Transcribe the listing exactly, leaving out every picture.

────────────────────

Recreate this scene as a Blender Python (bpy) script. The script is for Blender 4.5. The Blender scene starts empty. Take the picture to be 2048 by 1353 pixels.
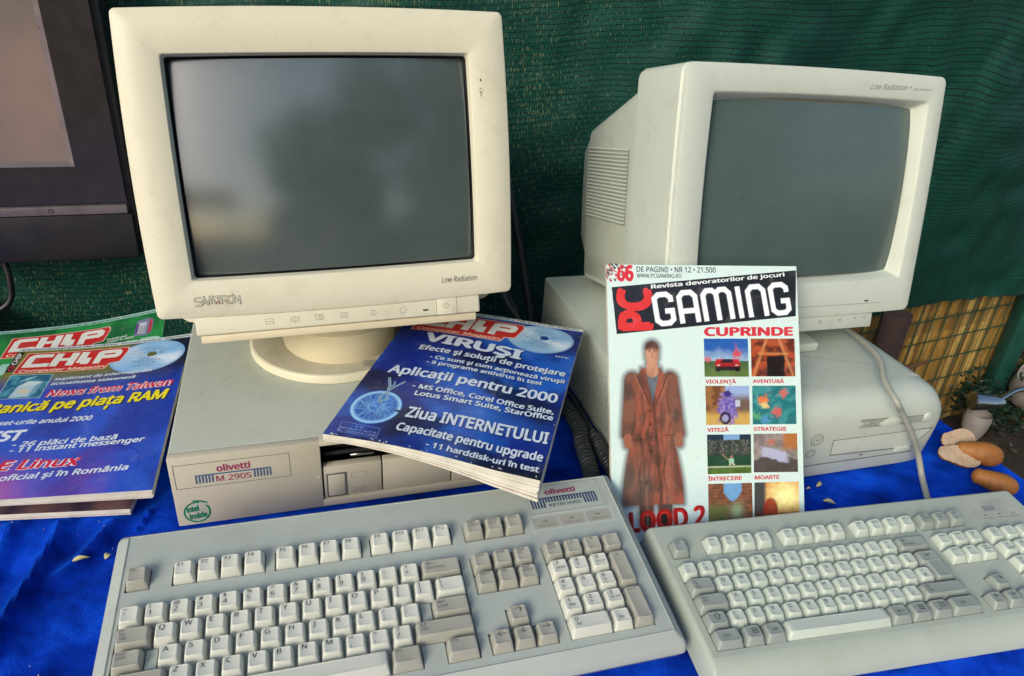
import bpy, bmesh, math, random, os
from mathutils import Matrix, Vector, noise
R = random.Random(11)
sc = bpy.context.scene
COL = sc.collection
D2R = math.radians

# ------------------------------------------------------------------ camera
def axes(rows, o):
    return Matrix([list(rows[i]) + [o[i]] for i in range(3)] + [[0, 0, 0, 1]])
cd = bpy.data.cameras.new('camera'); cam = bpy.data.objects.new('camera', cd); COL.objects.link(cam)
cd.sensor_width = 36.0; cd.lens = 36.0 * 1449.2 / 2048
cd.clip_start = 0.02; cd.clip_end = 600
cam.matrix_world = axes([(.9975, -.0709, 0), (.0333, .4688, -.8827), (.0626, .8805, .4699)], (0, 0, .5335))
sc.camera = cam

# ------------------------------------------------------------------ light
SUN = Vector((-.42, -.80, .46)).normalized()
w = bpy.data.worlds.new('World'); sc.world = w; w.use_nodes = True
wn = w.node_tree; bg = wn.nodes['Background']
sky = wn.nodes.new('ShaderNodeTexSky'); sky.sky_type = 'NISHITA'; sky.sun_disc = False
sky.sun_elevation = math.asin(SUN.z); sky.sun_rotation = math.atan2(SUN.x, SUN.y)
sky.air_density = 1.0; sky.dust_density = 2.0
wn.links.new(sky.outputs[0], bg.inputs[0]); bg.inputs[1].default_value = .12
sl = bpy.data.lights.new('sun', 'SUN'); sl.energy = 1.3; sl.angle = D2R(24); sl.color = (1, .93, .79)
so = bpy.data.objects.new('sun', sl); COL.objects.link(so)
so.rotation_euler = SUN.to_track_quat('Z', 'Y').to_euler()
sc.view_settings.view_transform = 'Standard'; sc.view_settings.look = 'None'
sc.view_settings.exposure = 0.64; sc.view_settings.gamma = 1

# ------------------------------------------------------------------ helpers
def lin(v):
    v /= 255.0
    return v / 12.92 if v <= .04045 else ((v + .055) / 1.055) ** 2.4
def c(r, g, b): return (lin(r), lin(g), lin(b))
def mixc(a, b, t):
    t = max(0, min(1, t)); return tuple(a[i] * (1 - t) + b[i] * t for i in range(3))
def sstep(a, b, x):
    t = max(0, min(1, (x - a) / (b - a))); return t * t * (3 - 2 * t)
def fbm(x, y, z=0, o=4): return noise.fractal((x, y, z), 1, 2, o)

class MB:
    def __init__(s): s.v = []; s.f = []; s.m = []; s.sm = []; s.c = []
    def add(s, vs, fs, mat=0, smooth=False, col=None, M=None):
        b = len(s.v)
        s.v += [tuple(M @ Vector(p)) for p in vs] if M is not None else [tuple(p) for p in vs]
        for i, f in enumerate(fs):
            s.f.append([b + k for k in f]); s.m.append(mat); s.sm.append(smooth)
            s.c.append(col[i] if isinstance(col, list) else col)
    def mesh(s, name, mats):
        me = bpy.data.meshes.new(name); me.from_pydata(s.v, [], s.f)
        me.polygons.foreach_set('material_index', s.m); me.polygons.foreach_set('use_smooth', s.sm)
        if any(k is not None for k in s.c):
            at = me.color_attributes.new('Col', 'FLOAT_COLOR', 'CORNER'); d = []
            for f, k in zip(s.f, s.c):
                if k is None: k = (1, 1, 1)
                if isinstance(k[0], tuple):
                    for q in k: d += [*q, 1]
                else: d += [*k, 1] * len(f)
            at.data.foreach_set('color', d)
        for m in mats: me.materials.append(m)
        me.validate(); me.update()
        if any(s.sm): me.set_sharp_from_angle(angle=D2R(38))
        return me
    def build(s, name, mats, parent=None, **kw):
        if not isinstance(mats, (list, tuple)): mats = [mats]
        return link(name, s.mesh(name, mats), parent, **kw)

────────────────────

Full output:
Recreate this scene as a Blender Python (bpy) script. The script is for Blender 4.5. The Blender scene starts empty. Take the picture to be 2048 by 1353 pixels.
import bpy, bmesh, math, random, os
from mathutils import Matrix, Vector, noise
R = random.Random(11)
sc = bpy.context.scene
COL = sc.collection
D2R = math.radians

# ------------------------------------------------------------------ camera
def axes(rows, o):
    return Matrix([list(rows[i]) + [o[i]] for i in range(3)] + [[0, 0, 0, 1]])
cd = bpy.data.cameras.new('camera'); cam = bpy.data.objects.new('camera', cd); COL.objects.link(cam)
cd.sensor_width = 36.0; cd.lens = 36.0 * 1449.2 / 2048
cd.clip_start = 0.02; cd.clip_end = 600
cam.matrix_world = axes([(.9975, -.0709, 0), (.0333, .4688, -.8827), (.0626, .8805, .4699)], (0, 0, .5335))
sc.camera = cam

# ------------------------------------------------------------------ light
SUN = Vector((-.42, -.80, .46)).normalized()
w = bpy.data.worlds.new('World'); sc.world = w; w.use_nodes = True
wn = w.node_tree; bg = wn.nodes['Background']
sky = wn.nodes.new('ShaderNodeTexSky'); sky.sky_type = 'NISHITA'; sky.sun_disc = False
sky.sun_elevation = math.asin(SUN.z); sky.sun_rotation = math.atan2(SUN.x, SUN.y)
sky.air_density = 1.0; sky.dust_density = 2.0
wn.links.new(sky.outputs[0], bg.inputs[0]); bg.inputs[1].default_value = .12
sl = bpy.data.lights.new('sun', 'SUN'); sl.energy = 1.3; sl.angle = D2R(24); sl.color = (1, .93, .79)
so = bpy.data.objects.new('sun', sl); COL.objects.link(so)
so.rotation_euler = SUN.to_track_quat('Z', 'Y').to_euler()
sc.view_settings.view_transform = 'Standard'; sc.view_settings.look = 'None'
sc.view_settings.exposure = 0.64; sc.view_settings.gamma = 1

# ------------------------------------------------------------------ helpers
def lin(v):
    v /= 255.0
    return v / 12.92 if v <= .04045 else ((v + .055) / 1.055) ** 2.4
def c(r, g, b): return (lin(r), lin(g), lin(b))
def mixc(a, b, t):
    t = max(0, min(1, t)); return tuple(a[i] * (1 - t) + b[i] * t for i in range(3))
def sstep(a, b, x):
    t = max(0, min(1, (x - a) / (b - a))); return t * t * (3 - 2 * t)
def fbm(x, y, z=0, o=4): return noise.fractal((x, y, z), 1, 2, o)

class MB:
    def __init__(s): s.v = []; s.f = []; s.m = []; s.sm = []; s.c = []
    def add(s, vs, fs, mat=0, smooth=False, col=None, M=None):
        b = len(s.v)
        s.v += [tuple(M @ Vector(p)) for p in vs] if M is not None else [tuple(p) for p in vs]
        for i, f in enumerate(fs):
            s.f.append([b + k for k in f]); s.m.append(mat); s.sm.append(smooth)
            s.c.append(col[i] if isinstance(col, list) else col)
    def mesh(s, name, mats):
        me = bpy.data.meshes.new(name); me.from_pydata(s.v, [], s.f)
        me.polygons.foreach_set('material_index', s.m); me.polygons.foreach_set('use_smooth', s.sm)
        if any(k is not None for k in s.c):
            at = me.color_attributes.new('Col', 'FLOAT_COLOR', 'CORNER'); d = []
            for f, k in zip(s.f, s.c):
                if k is None: k = (1, 1, 1)
                if isinstance(k[0], tuple):
                    for q in k: d += [*q, 1]
                else: d += [*k, 1] * len(f)
            at.data.foreach_set('color', d)
        for m in mats: me.materials.append(m)
        me.validate(); me.update()
        if any(s.sm): me.set_sharp_from_angle(angle=D2R(38))
        return me
    def build(s, name, mats, parent=None, **kw):
        if not isinstance(mats, (list, tuple)): mats = [mats]
        return link(name, s.mesh(name, mats), parent, **kw)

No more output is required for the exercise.